How do you find the integral of #sinpixcospix dx#?

2 Answers
Feb 7, 2015

For this integral, you should recall that #\sin(2x)=2\sin(x)\cos(x)#. So, if you multiply the sine and cosine function evaluated in the same point, dividing by two the relation above, you can check that
#{\sin(2x)}/{2}=\sin(x)\cos(x)#.

In your case, instead of #x# you have #\pi x#, so the relations becomes
#\sin(\pi x)\cos(\pi x) = {\sin(2\pi x)}/2#, which is much easier to integrate.
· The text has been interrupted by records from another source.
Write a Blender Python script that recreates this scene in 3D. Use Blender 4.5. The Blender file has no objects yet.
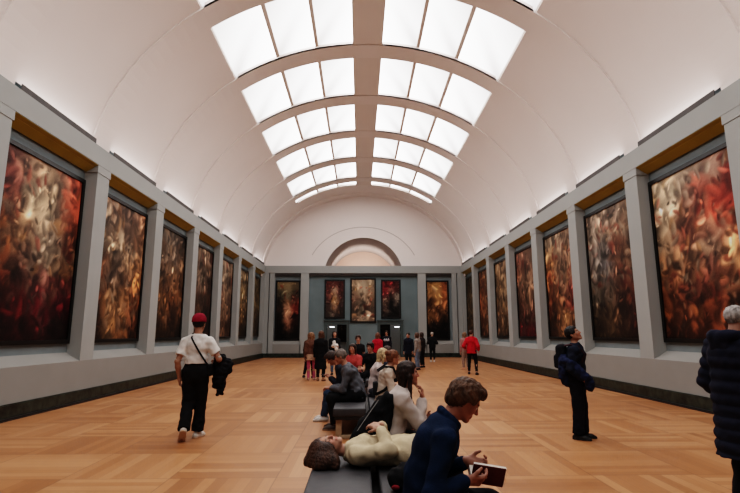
import bpy, bmesh, math, random
import numpy as np
from mathutils import Vector, Matrix
C = bpy.context.scene.collection
PI = math.pi
rnd = random.Random(7)

# ------------------------------------------------------------------ helpers
def link(o, parent=None):
    C.objects.link(o)
    if parent is not None:
        o.parent = parent
    return o

def mesh_obj(name, verts, faces, mat=None, parent=None, loc=(0, 0, 0), rotz=0.0, smooth=False, cols=None):
    me = bpy.data.meshes.new(name)
    verts = np.asarray(verts, dtype=np.float32)
    if isinstance(faces, np.ndarray):
        nf, k = faces.shape
        me.vertices.add(len(verts)); me.vertices.foreach_set('co', verts.ravel())
        me.loops.add(nf * k); me.loops.foreach_set('vertex_index', faces.ravel().astype(np.int32))
        me.polygons.add(nf)
        me.polygons.foreach_set('loop_start', np.arange(0, nf * k, k, dtype=np.int32))
        me.update(calc_edges=True)
    else:
        me.from_pydata([tuple(map(float, v)) for v in verts], [], [tuple(f) for f in faces])
    if smooth:
        me.polygons.foreach_set('use_smooth', np.ones(len(me.polygons), dtype=bool))
    if cols is not None:
        a = me.color_attributes.new('Col', 'FLOAT_COLOR', 'POINT')
        c4 = np.ones((len(verts), 4), dtype=np.float32); c4[:, :3] = cols
        a.data.foreach_set('color', c4.ravel())
    if mat is not None:
        me.materials.append(mat)
    me.validate()
    o = bpy.data.objects.new(name, me)
    o.location = loc; o.rotation_euler = (0, 0, rotz)
    return link(o, parent)

class MB:
    """collects boxes / prisms / tubes into one mesh"""
    def __init__(s): s.v = []; s.f = []
    def box(s, x0, x1, y0, y1, z0, z1):
        i = len(s.v)
        s.v += [(x0,y0,z0),(x1,y0,z0),(x1,y1,z0),(x0,y1,z0),(x0,y0,z1),(x1,y0,z1),(x1,y1,z1),(x0,y1,z1)]
        s.f += [(i,i+3,i+2,i+1),(i+4,i+5,i+6,i+7),(i,i+1,i+5,i+4),(i+1,i+2,i+6,i+5),(i+2,i+3,i+7,i+6),(i+3,i,i+4,i+7)]
    def hexa(s, p):
        i = len(s.v); s.v += list(p)
        s.f += [(i,i+3,i+2,i+1),(i+4,i+5,i+6,i+7),(i,i+1,i+5,i+4),(i+1,i+2,i+6,i+5),(i+2,i+3,i+7,i+6),(i+3,i,i+4,i+7)]
    def quad(s, a, b, c, d):
        i = len(s.v); s.v += [a, b, c, d]; s.f.append((i, i+1, i+2, i+3))
    def tube(s, pts, r, n=8):
        base = len(s.v)
        pts = [Vector(p) for p in pts]
        for k, p in enumerate(pts):
            t = (pts[min(k+1, len(pts)-1)] - pts[max(k-1, 0)]).normalized()
            u = t.cross(Vector((0, 0, 1)))
            if u.length < .05: u = t.cross(Vector((0, 1, 0)))
            u.normalize(); w = t.cross(u)
            for j in range(n):
                a = 2*PI*j/n
                s.v.append(tuple(p + (u*math.cos(a) + w*math.sin(a))*r))
        for k in range(len(pts)-1):
            for j in range(n):
                s.f.append((base+k*n+j, base+k*n+(j+1) % n, base+(k+1)*n+(j+1) % n, base+(k+1)*n+j))
        s.f.append(tuple(base+j for j in reversed(range(n))))
        s.f.append(tuple(base+(len(pts)-1)*n+j for j in range(n)))
    def build(s, name, mat, parent=None, bevel=0.0, loc=(0, 0, 0), smooth=False):
        bm = bmesh.new()
        vs = [bm.verts.new(v) for v in s.v]
        for f in s.f:
            try: bm.faces.new([vs[i] for i in f])
            except ValueError: pass
        bmesh.ops.recalc_face_normals(bm, faces=bm.faces)
        if bevel:
            bmesh.ops.bevel(bm, geom=list(bm.edges), offset=bevel, segments=3, affect='EDGES', profile=.5, clamp_overlap=True)
        me = bpy.data.meshes.new(name); bm.to_mesh(me); bm.free()
        if smooth or bevel:
            me.polygons.foreach_set('use_smooth', np.ones(len(me.polygons), dtype=bool))
            try: me.set_sharp_from_angle(angle=.6)
            except Exception: pass
        me.materials.append(mat)
        o = bpy.data.objects.new(name, me); o.location = loc
        return link(o, parent)

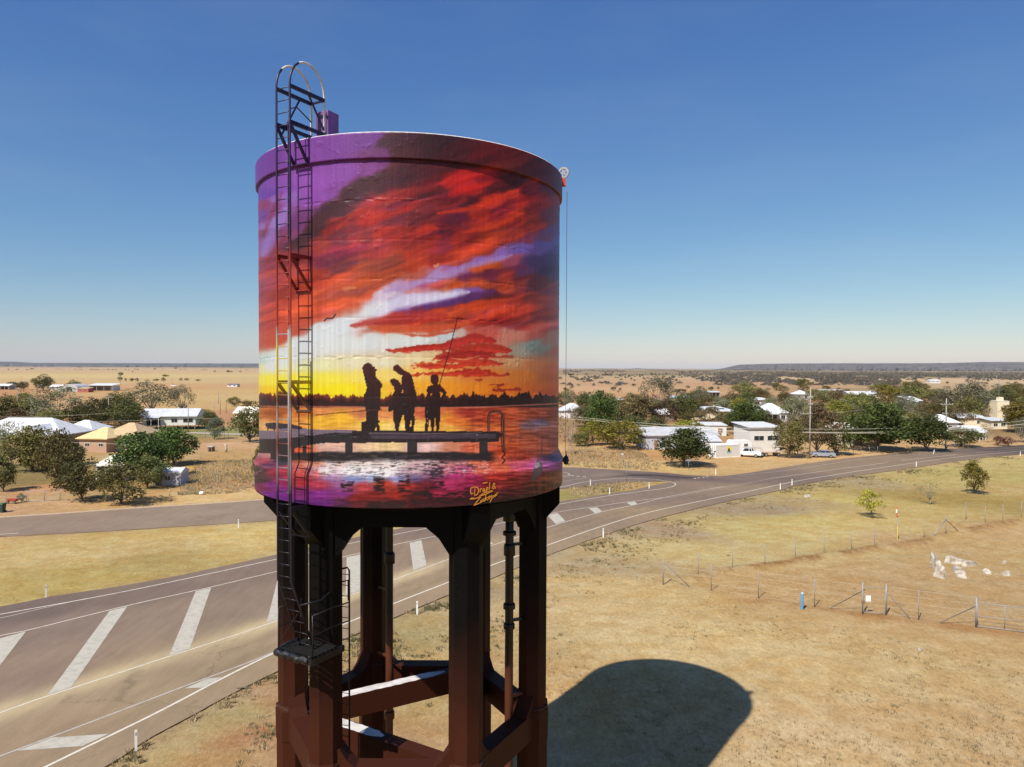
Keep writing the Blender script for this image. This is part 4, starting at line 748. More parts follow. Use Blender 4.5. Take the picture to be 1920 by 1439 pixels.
ribbon('island_line', Gs('-300,1262 -120,1222 0,1194 51,1184 241,1137 398,1102 528,1071 647,1045 735,1024 825,1005 915,987 1054,960 1104,953 1175,942.5 1246,934'), 0.11, M_LINE, LZ, highway)
ribbon('island_line', Gs('-200,1412 0,1339 87,1308 135,1293 314,1234 358,1220 520,1166 735,1090 842,1050 908,1029 1025,991 1060,980 1129,961 1194,947 1246,934 1300,923.5 1355,913.5'), 0.11, M_LINE, LZ, highway)
ribbon('centre_line', Gs('1250,935 1300,926 1355,915.5 1440,899.5'), 0.10, M_FAINT, LZ + 0.002, highway)
ribbon('centre_line', Gs('1440,899 1500,890.5 1580,879.5 1664,868.5'), 0.12, M_LINE, LZ, highway)
ribbon('centre_line', Gs('1690,864.5 1740,859 1795,853'), 0.12, M_LINE, LZ, highway); ribbon('centre_line', Gs('1830,850 1880,846 1920,843'), 0.12, M_FAINT, LZ, highway)
def quad(name, s, m, z, parent):
    P = Gs(s); cx = sum((p for p in P), Vector()) / 4; return obj(name, np_mesh(name, [(p.x, p.y, z) for p in P], [[0, 1, 2, 3]], m), parent)
for s in ('-182,1250 -140,1239 -340,1480 -395,1500', '-10,1202 49,1186 -95,1375 -175,1402', '205,1148 239,1139 133,1292 89,1306', '367,1110.5 396,1104 356,1219 317,1232', '524,1074.5 552,1068 543,1156 500,1170', '650,1046.5 678,1040.5 688,1104 648,1119', '768,1019.5 790,1014.5 800,1062 775,1071', '872,998 890,994.5 925,1021 903,1028', '1026,967 1046,963.5 1060,978.5 1042,984', '1104,954.5 1119,952.5 1129,960 1116,964', '1175,944 1190,941.5 1195,946.5 1184,949.5'):
    quad('island_bar', s, M_BAR, LZ + 0.004, highway)
for s in ('98,1386 204,1379 155,1402 32,1411', '390,1274.5 417,1272.5 380,1292 347,1293.5', '-190,1500 -60,1488 -130,1530 -300,1545'): quad('taper_bar', s, M_BAR, LZ + 0.004, highway)
ribbon('lane_line', Gs('-120,1009.5 -40,1005.5 34,1001'), 0.14, M_LINE, 0.057, service)
ribbon('edge_line', Gs('1040,895.5 1062,893.5 1068,891.5 1066,889 1056,886.5 1040,886'), 0.12, M_LINE, 0.057, service)
for a, b in (((1070, 893), (1076, 893.4)), ((1081, 893.8), (1087, 894.2)), ((1093, 894.6), (1099, 895))): ribbon('give_way_dash', [G(*a), G(*b)], 0.3, M_LINE, 0.057, service, False)
ribbon('edge_line', Gs('1052,904 1075,900.5 1105,896.5'), 0.10, M_FAINT, 0.057, service)
for x in (1301, 1308, 1317, 1324): ribbon('give_way_dash', [G(x, 898.4 - (x - 1301) * 0.13), G(x + 4, 897.9 - (x - 1301) * 0.13)], 0.3, M_LINE, 0.071, highway, False)

# kerb along the houses' side of the service road
KA = resample(crom(SV_N[1:8]), 90); mb = MB()
for i in range(89):
    a, b = Vector((*KA[i], 0)), Vector((*KA[i + 1], 0)); t = (b - a).normalized(); nn = Vector((-t.y, t.x, 0))
    lo = [a + Vector((0, 0, 0.02)), a + nn * 0.32 + Vector((0, 0, 0.02)), a + nn * 0.32 + Vector((0, 0, 0.15)), a + nn * 0.08 + Vector((0, 0, 0.15))]; mb.hull(lo, [p + (b - a) for p in lo])
tag(mb.build('kerb', mat('dusty_kerb', (0.40, 0.29, 0.19), rough=0.9, bump=0.4)), kind='structure')

# ---- ground sheet: polar grid round the viewpoint's foot, fine in front
ROADSIDE = [[(p.x, p.y) for p in crom(e)] for e in (HW_S, HW_N, SV_N, SV_S)]
FENCE_BANK = [(p.x, p.y) for p in crom(Gs('1300,1088 1373,1071 1434,1064 1500,1054 1560,1043 1640,1031 1740,1016 1800,1003 1920,976 2050,955'))]
FENCE_NEAR = [(p.x, p.y) for p in crom(Gs('1300,1103 1422,1124 1527,1139 1640,1155 1722,1165 1829,1179 1960,1196'))]
TRACK_A = [(p.x, p.y) for p in crom(Gs('1040,1090 1140,1085 1230,1108 1340,1150 1500,1200 1700,1250 1960,1300'))]; TRACK_B = [(p.x, p.y) for p in crom(Gs('1040,1110 1130,1102 1210,1128 1320,1174 1480,1228 1690,1286 1960,1345'))]
def build_ground():
    rr = np.exp(np.arange(math.log(6), math.log(60000), 0.0135)); th = np.concatenate([np.arange(-58, 58.1, 0.42), np.arange(62, 301, 5.0)]); nr, nt = len(rr), len(th)
    RR_, TT = np.meshgrid(rr, np.radians(th), indexing='ij'); x = (RR_ * np.sin(TT)).ravel(); y = (RR_ * np.cos(TT)).ravel()
    col = ground_colour(x, y, CPG, 1.0); z = np.zeros(len(x))
    near = np.hypot(x, y) < 400; xn, yn = x[near], y[near]
    dr = np.full(len(xn), 1e9)
    for e in ROADSIDE: dr = np.minimum(dr, seg_d(xn, yn, e)[0])
    on = in_poly(xn, yn, [(p.x, p.y) for p in crom(HW_S)] + [(p.x, p.y) for p in crom(HW_N)][::-1]) | in_poly(xn, yn, [(p.x, p.y) for p in crom(SV_S)] + [(p.x, p.y) for p in crom(SV_N)][::-1])
    amp = np.where(on, 0, sstep(0.3, 5, dr)); zn = amp * (0.35 * (N1.fbm(xn * 0.05, yn * 0.05, 4) - 0.5) + 0.10 * (N2.fbm(xn * 0.4, yn * 0.4, 3) - 0.5)) * sstep(400, 250, np.hypot(xn, yn))
    zn -= np.where(on, 0.03, 0)
    # table drain beside the highway and the spoil bank under the far fence
    d, _ = seg_d(xn, yn, FENCE_BANK); zn += 0.36 * np.exp(-((d) / 0.8) ** 2) * (0.4 + N3.fbm(xn * 0.6, yn * 0.6, 2)); cn = col[near]
    a = np.exp(-(d / 0.55) ** 2) * sstep(0.35, 0.65, N2.fbm(xn * 0.5, yn * 0.5, 3)) * 0.9; cn = cn * (1 - a[:, None]) + lin((138, 94, 56)) / 1.35 * a[:, None]
    for fl_, cc, ww in ((FENCE_NEAR, (160, 116, 72), 0.8), (TRACK_A, (206, 182, 132), 0.45), (TRACK_B, (206, 182, 132), 0.45)):
        d, _ = seg_d(xn, yn, fl_); a = np.exp(-(d / ww) ** 2) * sstep(0.3, 0.6, N3.fbm(xn * 0.4, yn * 0.4, 3)) * 0.7; cn = cn * (1 - a[:, None]) + lin(cc) / 1.35 * a[:, None]
    gv = np.where(on, 0, np.exp(-(dr / 0.9) ** 2)) * sstep(0.3, 0.6, N1.fbm(xn * 0.3, yn * 0.3, 3)) * 0.6; cn = cn * (1 - gv[:, None]) + lin((166, 146, 120)) / 1.42 * gv[:, None]
    tr = in_poly(xn, yn, [(p.x, p.y) for p in HW_S]) ; z[near] = zn; col[near] = cn
    V = np.stack([x, y, z], -1); i, j = np.meshgrid(np.arange(nr - 1), np.arange(nt), indexing='ij'); j2 = (j + 1) % nt
    Fq = np.stack([i * nt + j, (i + 1) * nt + j, (i + 1) * nt + j2, i * nt + j2], -1).reshape(-1, 4)
    V = np.concatenate([V, [[0, 0, 0]]]); col = np.concatenate([col, col[:1]]); jj = np.arange(nt); fan = np.stack([jj, (jj + 1) % nt, np.full(nt, len(V) - 1), np.full(nt, len(V) - 1)], -1)
    me = np_mesh('ground', V, Fq[:, ::-1], M_GROUND, True, {'tone': col})
    return tag(obj('ground', me), kind='structure')
ground = build_ground()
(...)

In fact,
#\int {\sin(2\pi x)}/2 = 1/2\int \sin(2\pi x)#
let #t# be the new variable:
#t=2\pi x \Rightarrow x=t/{2\pi} \Rightarrow dx = dt/{2\pi}#

The integral becomes
#1/2\int \sin(t)dt/{2\pi}#, and factoring out constants again we get
#1/{4\pi}\int \sin(t)dt=-\cos(t)/{4\pi} +C#
Recalling the relation between #t# and #x#, the answer is finally
#-\cos(2\pi x)/{4\pi} +C#

Mar 10, 2015

One method gives correct answer: #-\cos(2\pi x)/{4\pi} +C#

A different method gives an answer that looks different:

#intsin(pix)cos(pix)dx#

Since d(sin t) =cos t dt, substitution will work:

Let #u=sin(pix)#, then #du= pi cos(pix) dx# And #cos(pix)=(du)/(pi)#.

Substituting yields:

#1/(pi)intsinu du=1/(pi)(sin^2u)/2+C#

So
#intsin(pix)cos(pix)dx=1/(2pi)sin^2(pi x)+C#

The answer look different, but what is the difference?
Hint: subtract and simplify.

#1/(2pi)sin^2(pi x)-(-\cos(2\pi x)/{4\pi})#
# =1/(2pi)sin^2(pi x)+1/(4 pi)cos(2 pi x)#
# =1/(2pi)sin^2(pi x)+1/(4 pi)[1-2sin^2( pi x)]#
#=1/(4pi)#

The difference is a constant! The two solutions have different #C#'s.